STATED EXERCISE: Track down every line below that holds "part" and copy it.

DATA BLOCK:
#####

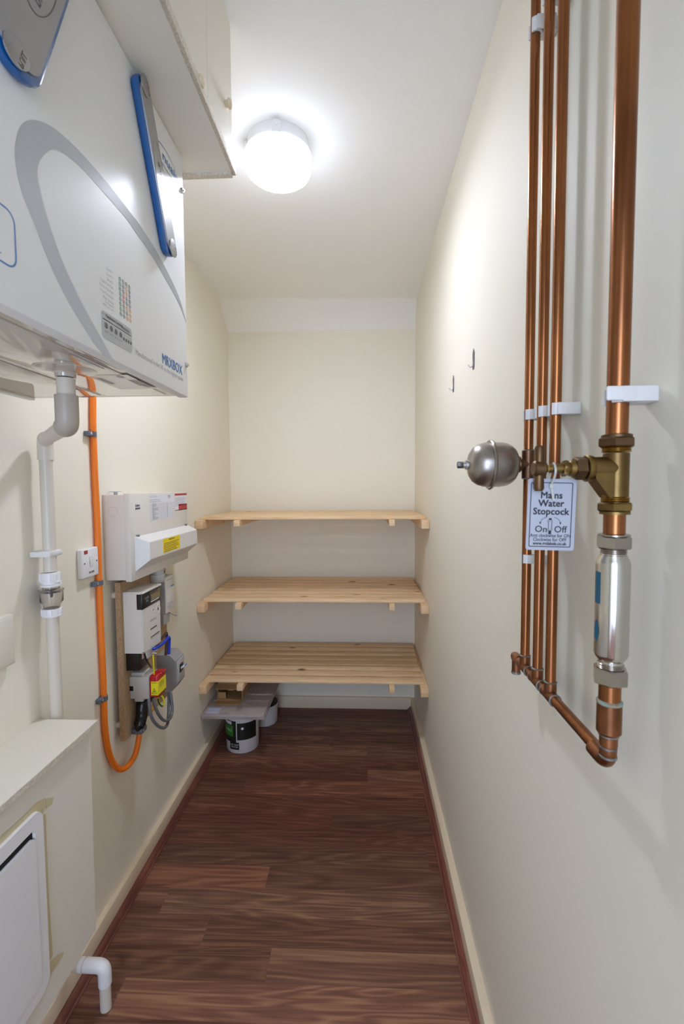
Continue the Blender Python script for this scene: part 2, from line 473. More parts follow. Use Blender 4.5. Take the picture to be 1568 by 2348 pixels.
# skirting boards and dark bead
SK = 0.072
b = MB(); b.box((XL, YF, 0.0), (XL + 0.0195, YB, SK), 0.0015); struct(b, 'baseboard_left', GLOSS)
b = MB(); b.box((XR - 0.0235, YF, 0.0), (XR, YB, SK - 0.002), 0.0015); struct(b, 'baseboard_right', GLOSS)
b = MB(); b.box((XL + 0.0195, YB - 0.02, 0.0), (XR - 0.0235, YB, SK), 0.0015); struct(b, 'baseboard_back', GLOSS)


def bead(x, sgn, name):
    prof = [(0, 0), (0.0225, 0), (0.0225, 0.003), (0.018, 0.0055), (0.0165, 0.0045), (0.013, 0.012), (0.008, 0.0175), (0.0035, 0.0195), (0, 0.0195)]
    b = MB(); bm = b.bm; uvl = bm.loops.layers.uv.new('UVMap')
    Y = [YF, YB - 0.02]
    R_ = [[bm.verts.new((x + sgn * px, y, pz + 0.0003)) for px, pz in prof] for y in Y]
    for i in range(len(prof) - 1):
        f = bm.faces.new((R_[0][i], R_[0][i + 1], R_[1][i + 1], R_[1][i]))
        for lp in f.loops:
            q = lp.vert.co; lp[uvl].uv = (q.y, q.x * 1.0 + q.z)
    bm.faces.new(R_[0]); bm.faces.new(R_[1][::-1])
    o = struct(b, name, BEAD); return o


bead(XL + 0.0195, 1, 'trim_1'); bead(XR - 0.0235, -1, 'trim_2')

# ------------------------------------------------------------------ ceiling lamp
LC = V((-0.262, 1.522, zc(-0.262)))
lamp = thing('ceiling_lamp', LC - Z_ * 0.11, 'round white drum ceiling light, switched on, in the middle of the ceiling', 'lamp')
b = MB(); b.lathe(LC + Z_ * 0.004, -Z_, [(0, 0.094), (0.008, 0.096), (0.030, 0.099), (0.042, 0.1005)], 64)
part(b, 'base', mat('lamp_base_plastic', (0.82, 0.83, 0.86), 0.35), lamp)
b = MB()
b.lathe(LC - Z_ * 0.040, -Z_, [(0, 0.1035), (0.004, 0.1045), (0.022, 0.1045), (0.040, 0.103), (0.053, 0.098), (0.061, 0.088), (0.0655, 0.070), (0.067, 0.035), (0.0675, 0.0)], 64)
OPAL = mat('lit_opal_diffuser', (0.9, 0.9, 0.9), 0.5, emit=LAMP_STRENGTH, ecol=LAMP_COLOUR)
nt = OPAL.node_tree          # the lamp sends most of its light down, less out of its sides
g_ = nt.nodes.new('ShaderNodeNewGeometry'); sp_ = nt.nodes.new('ShaderNodeSeparateXYZ'); nt.links.new(g_.outputs['Normal'], sp_.inputs[0])
mr = nt.nodes.new('ShaderNodeMapRange'); mr.inputs['From Min'].default_value = 0.0; mr.inputs['From Max'].default_value = -1.0
mr.inputs['To Min'].default_value = LAMP_STRENGTH * 0.06; mr.inputs['To Max'].default_value = LAMP_STRENGTH * 0.60
nt.links.new(sp_.outputs['Z'], mr.inputs['Value'])
# the light source shows as a hot spot in the middle of the opal cover
tc_ = nt.nodes.new('ShaderNodeTexCoord'); fl_ = nt.nodes.new('ShaderNodeVectorMath'); fl_.operation = 'MULTIPLY'; fl_.inputs[1].default_value = (1, 1, 0)
ln_ = nt.nodes.new('ShaderNodeVectorMath'); ln_.operation = 'LENGTH'; nt.links.new(tc_.outputs['Object'], fl_.inputs[0]); nt.links.new(fl_.outputs[0], ln_.inputs[0])
hs = nt.nodes.new('ShaderNodeMapRange'); hs.interpolation_type = 'SMOOTHSTEP'; hs.inputs['From Min'].default_value = 0.018; hs.inputs['From Max'].default_value = 0.052
hs.inputs['To Min'].default_value = LAMP_STRENGTH * 4.6; hs.inputs['To Max'].default_value = 0.0; nt.links.new(ln_.outputs['Value'], hs.inputs['Value'])
ad_ = nt.nodes.new('ShaderNodeMath'); ad_.operation = 'ADD'; nt.links.new(mr.outputs[0], ad_.inputs[0]); nt.links.new(hs.outputs[0], ad_.inputs[1])
nt.links.new(ad_.outputs[0], nt.nodes['Principled BSDF'].inputs['Emission Strength'])
part(b, 'diffuser', OPAL, lamp)
for a in (97, 250, 10):
    d = V((math.cos(math.radians(a + 180)), math.sin(math.radians(a + 180)), 0)); e = V((-d.y, d.x, 0))
    b = MB(); c = LC + d * 0.0975
    poly = []
    for t in range(0, 181, 20): poly.append(c + e * (0.013 * math.cos(math.radians(t))) + Z_ * (0.013 * math.sin(math.radians(t)) - 0.017))
    poly += [c - e * 0.013 - Z_ * 0.041, c + e * 0.013 - Z_ * 0.041]
    b.prism(poly, d * 0.0065)
    lug = part(b, 'screw_lug', MATS['lamp_base_plastic'], lamp)
    b = MB(); b.lathe(c + d * 0.0065 - Z_ * 0.016, d, [(0, 0.0065), (0.001, 0.006), (0.0015, 0.004), (0.0008, 0)], 20); b.build('screw', MATS['lamp_base_plastic'], lug)

# ------------------------------------------------------------------ boxed-in cupboard over the ventilation unit
XC, YC, ZC0 = -0.307, 1.142, 2.141
cup = thing('wall_cupboard', (-0.6, 0.4, ZC0), 'cream painted box cupboard with two small knobs, fixed under the ceiling top left', 'cupboard')
b = MB(); b.box((XL, YF, ZC0), (XC, YC - 0.016, ZC0 + 0.016)); part(b, 'base_board', BOARD, cup, smooth=False)
b = MB(); b.box((XC - 0.0005, YF, ZC0 - 0.0005), (XC + 0.008, YC, ZC0 + 0.0175), 0.001); b.box((XL, YC - 0.016, ZC0 - 0.006), (XC, YC, ZC0 + 0.0175), 0.001)
part(b, 'edge_strip', BOARDEDGE, cup, 'raw cut board edge of the cupboard base')
b = MB()
b.prism([(XL, YC - 0.0165, ZC0 + 0.016), (XC, YC - 0.0165, ZC0 + 0.016), (XC, YC - 0.0165, zc(XC)), (XL, YC - 0.0165, ZL)], (0, 0.0165, 0))
part(b, 'side_panel', BOARD, cup, smooth=False); b = MB()
b.prism([(XL, YF, ZC0 + 0.016), (XC - 0.018, YF, ZC0 + 0.016), (XC - 0.018, YF, zc(XC)), (XL, YF, ZL)], (0, 0.018, 0))
part(b, 'side_panel', BOARD, cup, smooth=False)
for y0, y1, kp in ((0.42, 0.9645, (458, 186)), (0.965, YC - 0.0168, (523, 238)), (-0.45, 0.417, None)):
    b = MB(); b.prism([(XC - 0.018, y0, ZC0 + 0.0175), (XC, y0, ZC0 + 0.0175), (XC, y0, zc(XC) - 0.002), (XC - 0.018, y0, zc(XC) - 0.002)], (0, y1 - y0 - 0.0005, 0))
    d = part(b, 'door', BOARD, cup, smooth=False)
    if kp:
        p = at(*kp, 0, XC + 0.006); b = MB()
        b.lathe(V((XC, p.y, p.z)), X_, [(0, 0.0075), (0.005, 0.0075), (0.007, 0.0105), (0.0125, 0.0105), (0.014, 0.008), (0.0142, 0)], 24)
        b.build('knob', GLOSS, d)

# ------------------------------------------------------------------ ventilation unit
XU, UY0, UY1, UZ0, UZ1, XUR = -0.403, 0.36, 1.074, 1.6055, 2.140, -0.765
unit = thing('ventilation_unit', ((XU + XUR) / 2, (UY0 + UY1) / 2, UZ0), 'large white wall-hung ventilation box with a grey oval sweep and blue lettering', 'ventilation unit')
b = MB(); b.box((XUR, UY0 + 0.004, UZ0 + 0.006), (XU - 0.022, UY1 - 0.006, UZ1 - 0.002), 0.002); part(b, 'casing', UNITW, unit)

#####

SOLUTION FOR THIS TASK:
Continue the Blender Python script for this scene: part 2, from line 473. More parts follow. Use Blender 4.5. Take the picture to be 1568 by 2348 pixels.
part(b, 'base', mat('lamp_base_plastic', (0.82, 0.83, 0.86), 0.35), lamp)
part(b, 'diffuser', OPAL, lamp)
    lug = part(b, 'screw_lug', MATS['lamp_base_plastic'], lamp)
b = MB(); b.box((XL, YF, ZC0), (XC, YC - 0.016, ZC0 + 0.016)); part(b, 'base_board', BOARD, cup, smooth=False)
part(b, 'edge_strip', BOARDEDGE, cup, 'raw cut board edge of the cupboard base')
part(b, 'side_panel', BOARD, cup, smooth=False); b = MB()
part(b, 'side_panel', BOARD, cup, smooth=False)
    d = part(b, 'door', BOARD, cup, smooth=False)
b = MB(); b.box((XUR, UY0 + 0.004, UZ0 + 0.006), (XU - 0.022, UY1 - 0.006, UZ1 - 0.002), 0.002); part(b, 'casing', UNITW, unit)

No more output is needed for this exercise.